* BEGIN TASK INPUTS *

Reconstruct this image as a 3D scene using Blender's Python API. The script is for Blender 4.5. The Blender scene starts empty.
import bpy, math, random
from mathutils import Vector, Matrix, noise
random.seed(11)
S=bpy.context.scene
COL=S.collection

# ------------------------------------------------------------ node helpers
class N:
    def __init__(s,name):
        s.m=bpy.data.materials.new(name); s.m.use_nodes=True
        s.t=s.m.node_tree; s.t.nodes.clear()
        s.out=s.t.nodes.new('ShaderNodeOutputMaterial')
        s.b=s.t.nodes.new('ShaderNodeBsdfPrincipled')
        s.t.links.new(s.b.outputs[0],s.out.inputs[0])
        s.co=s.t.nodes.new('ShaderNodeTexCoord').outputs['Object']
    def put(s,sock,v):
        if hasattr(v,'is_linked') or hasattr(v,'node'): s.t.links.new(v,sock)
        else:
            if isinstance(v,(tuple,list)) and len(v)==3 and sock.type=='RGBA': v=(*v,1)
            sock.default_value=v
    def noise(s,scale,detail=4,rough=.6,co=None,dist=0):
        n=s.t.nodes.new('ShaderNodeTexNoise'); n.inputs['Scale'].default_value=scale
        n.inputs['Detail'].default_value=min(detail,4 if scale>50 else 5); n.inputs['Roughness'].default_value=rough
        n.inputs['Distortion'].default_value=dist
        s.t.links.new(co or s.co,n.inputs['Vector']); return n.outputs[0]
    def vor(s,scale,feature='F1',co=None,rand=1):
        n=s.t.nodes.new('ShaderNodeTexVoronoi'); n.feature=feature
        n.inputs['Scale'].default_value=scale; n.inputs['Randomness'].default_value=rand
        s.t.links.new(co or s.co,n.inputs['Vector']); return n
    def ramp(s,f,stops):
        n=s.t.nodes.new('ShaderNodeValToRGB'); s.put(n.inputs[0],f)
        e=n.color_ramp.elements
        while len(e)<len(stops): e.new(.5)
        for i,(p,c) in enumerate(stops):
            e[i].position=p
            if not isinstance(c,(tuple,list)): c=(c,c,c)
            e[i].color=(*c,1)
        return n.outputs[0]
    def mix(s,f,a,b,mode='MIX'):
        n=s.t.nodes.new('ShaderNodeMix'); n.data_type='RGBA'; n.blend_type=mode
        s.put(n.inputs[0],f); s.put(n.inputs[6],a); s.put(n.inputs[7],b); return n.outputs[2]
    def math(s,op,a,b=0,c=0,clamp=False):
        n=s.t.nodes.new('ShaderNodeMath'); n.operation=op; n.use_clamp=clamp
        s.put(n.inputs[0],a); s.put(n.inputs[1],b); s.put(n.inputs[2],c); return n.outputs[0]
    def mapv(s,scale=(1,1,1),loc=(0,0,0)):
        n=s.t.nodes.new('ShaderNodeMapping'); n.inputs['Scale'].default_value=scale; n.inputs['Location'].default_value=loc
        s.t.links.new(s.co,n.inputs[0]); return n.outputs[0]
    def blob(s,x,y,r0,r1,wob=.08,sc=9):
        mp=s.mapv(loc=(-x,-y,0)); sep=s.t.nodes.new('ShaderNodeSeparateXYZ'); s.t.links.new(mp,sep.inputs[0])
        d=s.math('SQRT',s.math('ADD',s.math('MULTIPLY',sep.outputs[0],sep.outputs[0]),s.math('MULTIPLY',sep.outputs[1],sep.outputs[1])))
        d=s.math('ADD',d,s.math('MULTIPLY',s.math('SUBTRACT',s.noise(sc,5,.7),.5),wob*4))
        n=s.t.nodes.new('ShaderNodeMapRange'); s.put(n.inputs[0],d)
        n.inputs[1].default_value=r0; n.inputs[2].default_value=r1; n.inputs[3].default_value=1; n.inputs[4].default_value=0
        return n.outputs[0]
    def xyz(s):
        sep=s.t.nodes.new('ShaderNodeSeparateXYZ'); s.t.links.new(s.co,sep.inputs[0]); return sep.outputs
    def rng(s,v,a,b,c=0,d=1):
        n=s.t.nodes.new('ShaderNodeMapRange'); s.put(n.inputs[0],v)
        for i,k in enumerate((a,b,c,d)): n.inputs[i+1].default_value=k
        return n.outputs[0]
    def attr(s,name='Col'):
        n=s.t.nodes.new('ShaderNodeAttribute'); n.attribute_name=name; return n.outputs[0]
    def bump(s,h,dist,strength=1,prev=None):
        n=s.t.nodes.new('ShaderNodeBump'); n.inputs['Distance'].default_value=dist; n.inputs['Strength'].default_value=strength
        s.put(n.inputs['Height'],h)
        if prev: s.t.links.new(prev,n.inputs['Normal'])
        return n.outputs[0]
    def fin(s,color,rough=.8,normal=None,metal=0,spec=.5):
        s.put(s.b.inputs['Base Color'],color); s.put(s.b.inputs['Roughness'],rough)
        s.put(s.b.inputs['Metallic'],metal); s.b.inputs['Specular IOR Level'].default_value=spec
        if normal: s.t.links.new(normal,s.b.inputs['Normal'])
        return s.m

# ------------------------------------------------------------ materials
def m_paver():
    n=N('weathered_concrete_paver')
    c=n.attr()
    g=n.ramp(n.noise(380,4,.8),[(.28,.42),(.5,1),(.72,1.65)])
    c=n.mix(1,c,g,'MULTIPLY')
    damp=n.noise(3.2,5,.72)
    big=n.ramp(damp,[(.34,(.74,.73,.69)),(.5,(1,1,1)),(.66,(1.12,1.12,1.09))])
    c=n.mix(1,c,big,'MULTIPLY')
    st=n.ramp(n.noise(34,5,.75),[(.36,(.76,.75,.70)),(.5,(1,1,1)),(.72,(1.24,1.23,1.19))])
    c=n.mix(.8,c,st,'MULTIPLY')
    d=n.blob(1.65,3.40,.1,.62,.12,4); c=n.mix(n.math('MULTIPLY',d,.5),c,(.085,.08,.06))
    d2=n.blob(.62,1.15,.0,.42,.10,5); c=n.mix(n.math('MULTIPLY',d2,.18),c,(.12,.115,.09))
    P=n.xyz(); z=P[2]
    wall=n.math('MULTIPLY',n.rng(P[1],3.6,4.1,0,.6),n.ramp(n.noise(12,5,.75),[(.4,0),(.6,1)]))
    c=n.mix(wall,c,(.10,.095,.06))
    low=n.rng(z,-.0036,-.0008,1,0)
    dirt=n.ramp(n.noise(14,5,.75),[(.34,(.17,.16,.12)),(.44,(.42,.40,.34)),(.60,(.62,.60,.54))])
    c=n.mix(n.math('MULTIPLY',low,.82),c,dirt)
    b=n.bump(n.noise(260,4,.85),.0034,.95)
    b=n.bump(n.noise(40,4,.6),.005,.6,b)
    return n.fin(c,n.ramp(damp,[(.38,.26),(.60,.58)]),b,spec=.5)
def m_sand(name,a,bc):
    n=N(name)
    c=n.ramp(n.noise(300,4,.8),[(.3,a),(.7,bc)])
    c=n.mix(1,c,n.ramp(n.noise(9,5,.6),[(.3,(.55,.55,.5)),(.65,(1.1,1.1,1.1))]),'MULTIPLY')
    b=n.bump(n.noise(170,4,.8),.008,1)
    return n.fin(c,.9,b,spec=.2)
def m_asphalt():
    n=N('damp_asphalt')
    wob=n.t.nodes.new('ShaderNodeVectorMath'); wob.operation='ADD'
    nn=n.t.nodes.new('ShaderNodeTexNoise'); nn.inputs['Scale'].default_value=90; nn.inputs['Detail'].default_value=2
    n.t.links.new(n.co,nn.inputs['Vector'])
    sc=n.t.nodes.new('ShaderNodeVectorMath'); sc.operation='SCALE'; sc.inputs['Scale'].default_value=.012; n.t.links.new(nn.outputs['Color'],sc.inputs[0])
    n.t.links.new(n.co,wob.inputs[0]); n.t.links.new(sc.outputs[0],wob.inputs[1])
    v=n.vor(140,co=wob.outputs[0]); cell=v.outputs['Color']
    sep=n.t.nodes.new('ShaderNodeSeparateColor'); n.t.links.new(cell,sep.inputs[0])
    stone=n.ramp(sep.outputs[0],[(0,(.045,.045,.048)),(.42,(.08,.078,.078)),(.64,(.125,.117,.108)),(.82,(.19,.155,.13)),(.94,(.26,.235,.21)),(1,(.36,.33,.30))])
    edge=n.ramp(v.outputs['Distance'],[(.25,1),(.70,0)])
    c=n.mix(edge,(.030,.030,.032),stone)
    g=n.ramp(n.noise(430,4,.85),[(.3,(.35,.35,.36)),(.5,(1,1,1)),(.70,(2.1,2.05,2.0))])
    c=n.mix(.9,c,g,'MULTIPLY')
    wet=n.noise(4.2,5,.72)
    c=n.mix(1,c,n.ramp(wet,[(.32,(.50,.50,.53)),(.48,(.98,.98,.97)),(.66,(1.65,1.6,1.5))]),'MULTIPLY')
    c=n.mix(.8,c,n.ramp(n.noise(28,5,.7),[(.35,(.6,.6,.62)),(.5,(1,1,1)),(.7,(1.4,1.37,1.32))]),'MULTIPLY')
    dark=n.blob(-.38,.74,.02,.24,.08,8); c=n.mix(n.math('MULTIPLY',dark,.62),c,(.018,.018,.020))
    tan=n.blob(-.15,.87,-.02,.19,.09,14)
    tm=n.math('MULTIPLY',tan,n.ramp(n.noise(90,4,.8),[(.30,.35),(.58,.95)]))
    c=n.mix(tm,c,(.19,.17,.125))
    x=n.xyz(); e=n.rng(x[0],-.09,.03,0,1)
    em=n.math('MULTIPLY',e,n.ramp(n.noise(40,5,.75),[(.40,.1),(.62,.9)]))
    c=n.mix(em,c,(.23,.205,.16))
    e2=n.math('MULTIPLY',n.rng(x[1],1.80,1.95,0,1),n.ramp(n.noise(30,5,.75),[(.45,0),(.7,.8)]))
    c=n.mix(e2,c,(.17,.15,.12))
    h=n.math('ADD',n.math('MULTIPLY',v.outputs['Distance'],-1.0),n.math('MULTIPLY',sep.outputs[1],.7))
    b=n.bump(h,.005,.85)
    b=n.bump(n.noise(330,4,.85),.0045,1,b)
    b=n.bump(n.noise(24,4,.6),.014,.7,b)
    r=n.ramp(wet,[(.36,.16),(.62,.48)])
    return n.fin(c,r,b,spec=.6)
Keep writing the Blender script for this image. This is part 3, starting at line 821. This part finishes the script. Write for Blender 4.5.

* END TASK INPUTS *

WHAT TO DO: Working from the data above, extract solely the lines from the one containing "c=n.mix(wall,c,(.10,.095,.06))" through the one containing "b=n.bump(n.noise(40,4,.6),.005,.6,b)", exactly as they appear, both included.

SOLVED EXERCISE:
    c=n.mix(wall,c,(.10,.095,.06))
    low=n.rng(z,-.0036,-.0008,1,0)
    dirt=n.ramp(n.noise(14,5,.75),[(.34,(.17,.16,.12)),(.44,(.42,.40,.34)),(.60,(.62,.60,.54))])
    c=n.mix(n.math('MULTIPLY',low,.82),c,dirt)
    b=n.bump(n.noise(260,4,.85),.0034,.95)
    b=n.bump(n.noise(40,4,.6),.005,.6,b)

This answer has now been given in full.